Sembrerebbe impossibile ne Lo Sciacallo – Nightcrawler trovare un pregio nel personaggio interpretato da Jake Gyllenhaal, provare empatia, identificarsi in lui. Eppure basta guardare senza filtri ipocriti per rendersi conto che i suoi comportamenti sono in fondo lo specchio di una società marcia e alla deriva, basata su princìpi tutt’altro che sani. E non parliamo esclusivamente degli Stati Uniti ma di tutte le società capitalistiche o aspiranti tali.

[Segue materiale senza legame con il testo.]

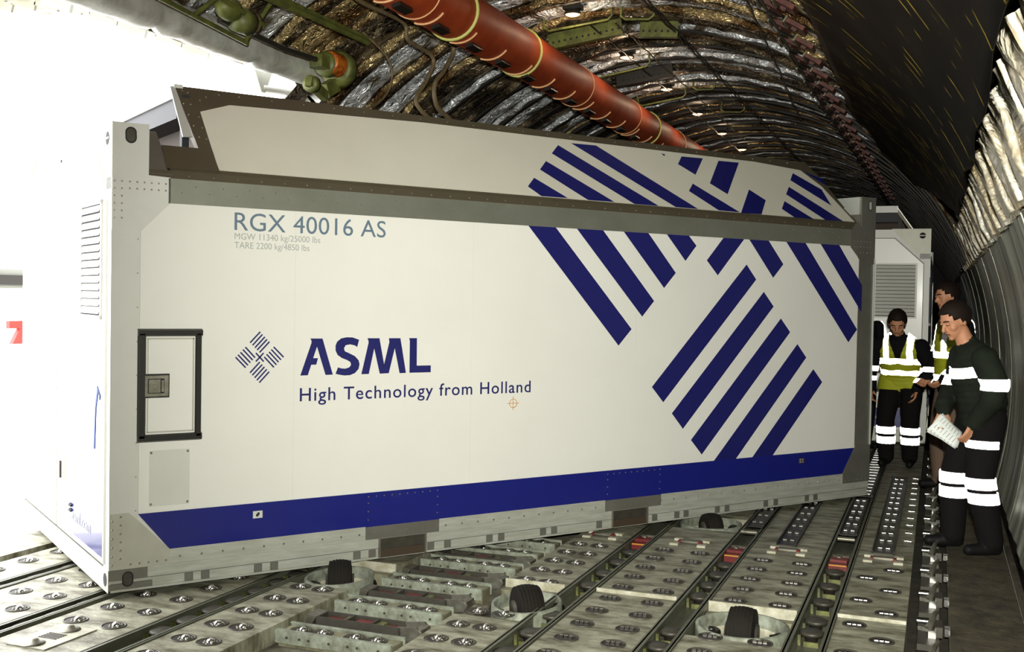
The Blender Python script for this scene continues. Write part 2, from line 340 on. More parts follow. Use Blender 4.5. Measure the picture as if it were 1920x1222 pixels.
FACE_DATA = {"low":[[[2.5808,2.0667],[2.7973,2.0681],[3.4886,1.3714],[3.3756,1.2581]],[[2.9728,2.067],[3.1929,2.0693],[3.6888,1.5682],[3.5825,1.4582]],[[3.3759,2.0667],[3.5975,2.0684],[3.8865,1.7705],[3.7794,1.6618]],[[3.7699,2.066],[3.9804,2.0638],[4.0793,1.972],[3.977,1.8593]],[[4.3712,2.0654],[4.582,2.0637],[4.2978,1.7647],[4.1857,1.8705]],[[4.5922,2.0642],[4.8033,2.0592],[4.986,1.8678],[4.8787,1.7608]],[[4.9944,2.0618],[5.2082,2.0638],[5.8665,1.3664],[5.7645,1.2628]],[[5.3828,2.0639],[5.6055,2.0612],[5.9162,1.7248],[5.9133,1.5083]],[[4.5919,1.8528],[4.6962,1.7431],[3.7941,0.8522],[3.6851,0.9636]],[[4.7815,1.6522],[4.8905,1.5423],[3.9866,0.6533],[3.8779,0.7691]],[[4.9741,1.4517],[5.0796,1.3459],[4.1772,0.4558],[4.0674,0.568]],[[5.1654,1.253],[5.2695,1.1472],[4.5124,0.3875],[4.2838,0.384]],[[5.3553,1.0534],[5.4619,0.9492],[4.9034,0.3864],[4.682,0.3843]]],"up":[[[2.7267,0.2136],[2.6467,0.1338],[2.727,0.0595],[2.9416,0.0611]],[[2.8857,0.3746],[2.8045,0.2931],[3.1119,0.0585],[3.3396,0.0602]],[[3.0508,0.5357],[2.9649,0.4522],[3.5167,0.0573],[3.7379,0.0573]],[[3.1783,0.5689],[3.3992,0.5741],[4.1161,0.0581],[3.9002,0.0594]],[[4.009,0.57],[4.0456,0.5667],[4.0308,0.5481]],[[4.209,0.5644],[4.4303,0.5699],[4.2631,0.3928],[4.133,0.4824]],[[4.1883,0.3001],[4.1117,0.2254],[4.3253,0.0612],[4.5397,0.0589]],[[4.5904,0.5643],[4.8122,0.5688],[4.5052,0.2283],[4.3721,0.321]],[[4.7697,0.2967],[4.8977,0.2026],[4.7692,0.0571],[4.5492,0.0541]],[[5.112,0.2105],[5.0329,0.1294],[5.1271,0.0543],[5.3469,0.0504]],[[5.2553,0.3676],[5.1748,0.2857],[5.4879,0.0504],[5.6953,0.0547]],[[5.3937,0.5213],[5.3178,0.4413],[5.6565,0.2105],[5.6448,0.3746]],[[5.5358,0.5541],[5.7226,0.4964],[5.7367,0.4258]]],"asml":[[[1.1048,1.3194],[1.1808,1.3189],[1.2483,1.1091],[1.2024,1.1084],[1.1475,1.2728],[1.1246,1.2069],[1.1545,1.2065],[1.144,1.1691],[1.1133,1.1688],[1.0929,1.1092],[1.0472,1.1084],[1.1135,1.2949],[1.1123,1.3087]],[[1.4128,1.3105],[1.401,1.2675],[1.3863,1.2771],[1.3551,1.284],[1.3269,1.2791],[1.3164,1.2604],[1.3223,1.2438],[1.3508,1.2317],[1.3873,1.2147],[1.411,1.1906],[1.4177,1.1668],[1.4118,1.1384],[1.3888,1.1152],[1.3579,1.1037],[1.3219,1.1022],[1.2911,1.1072],[1.2655,1.1134],[1.2802,1.1506],[1.3007,1.1445],[1.3264,1.1421],[1.352,1.1491],[1.3632,1.1631],[1.3593,1.1797],[1.3385,1.1918],[1.305,1.2041],[1.2766,1.2233],[1.2635,1.2492],[1.2631,1.2773],[1.2729,1.3006],[1.2981,1.3192],[1.3339,1.3256],[1.37,1.3245]],[[1.4666,1.3192],[1.546,1.3188],[1.5791,1.1628],[1.6124,1.2958],[1.6088,1.3185],[1.6863,1.318],[1.7272,1.1084],[1.6844,1.1074],[1.6492,1.2583],[1.6111,1.1091],[1.5511,1.1076],[1.5125,1.2583],[1.4789,1.1074],[1.4306,1.1076],[1.4749,1.292],[1.4737,1.304]],[[1.7456,1.3182],[1.7993,1.3179],[1.8006,1.1508],[1.8988,1.1504],[1.8984,1.1084],[1.7514,1.1083],[1.7508,1.3021]]],"mark":[[[0.8064,1.3582],[0.7481,1.2979]],[[0.8194,1.3441],[0.7627,1.2838]],[[0.8336,1.33],[0.7765,1.27]],[[0.8466,1.3162],[0.7894,1.2573]],[[0.8606,1.3029],[0.8032,1.2434]],[[0.7213,1.2743],[0.7778,1.2146]],[[0.7074,1.2606],[0.7643,1.2017]],[[0.6939,1.2457],[0.7509,1.1874]],[[0.68,1.232],[0.7375,1.1731]],[[0.6662,1.2192],[0.7242,1.1603]],[[0.8856,1.2733],[0.9454,1.215]],[[0.8719,1.2593],[0.93,1.2004]],[[0.8589,1.2457],[0.9162,1.1874]],[[0.8446,1.2326],[0.9033,1.1729]],[[0.831,1.2182],[0.8887,1.159]],[[0.806,1.1899],[0.7492,1.1307]],[[0.8202,1.1759],[0.7629,1.1173]],[[0.8332,1.1625],[0.7767,1.1029]],[[0.8472,1.149],[0.7899,1.0889]],[[0.8612,1.1349],[0.8038,1.0753]],[[0.782,1.2408],[0.8283,1.1924]],[[0.8277,1.2402],[0.7826,1.1932]]],"panel":[[0.5706,0.053],[0.5429,0.48],[0.7265,0.5557],[2.8853,0.6397],[5.5092,0.5628],[5.6696,0.4099],[5.8374,0.0696]],"strip":[[0.2919,0.0465],[0.2767,0.2006],[0.4306,0.6155],[5.6279,0.6719],[5.9338,0.4625],[6.0326,0.1606]]}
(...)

Louis Bloom all’inizio della storia è un ladruncolo che, a Los Angeles, passa per caso sul luogo di un incidente automobilistico dove arriva al volo una troupe televisiva. Stanco di quella vita e di ricevere sempre secchi rifiuti quando va a chiedere un lavoro onesto baratta una bici (rubata) con una piccola videocamera e uno scanner radio per intercettare la frequenze della polizia. Inizia così a fare il videomaker specializzandosi nella cronaca nera, sanguinolenta, morbosa e macabra che tanto fa audience, assumendo, maltrattando e sottopagando un disperato giovane senzatetto (Riz Ahmed) ed entrando in affari con una rete televisiva del posto.
Più Bloom si fa strada come operatore tv della tragedia, più esce fuori la sua totale incapacità di provare empatia e rispetto per la morte. Non solo: con l’accrescere del suo potere comincerà a volerne sempre di più, sconfinando in ben più gravi illegalità dei furtarelli di prima e arrivando a ricattare sottoposti e datori come la direttrice del tg interpretata da Rene Russo.
In questo senso è interessante notare come al deterioramento della morale del personaggio interpretato da Gyllenhaal il regista esordiente Dan Gilroy (anche sceneggiatore) faccia corrispondere un suo decadimento fisico, evidenziato dal volto sempre più scavato e marcato dalle occhiaie.
Lo Sciacallo – Nihtcrawler vuole poi suggerire che una volta imboccata la strada perduta della scalata al potere e del fascinoso dio danaro è impossibile tornare indietro, soprattutto quando è la società ad incoraggiare certi comportamenti.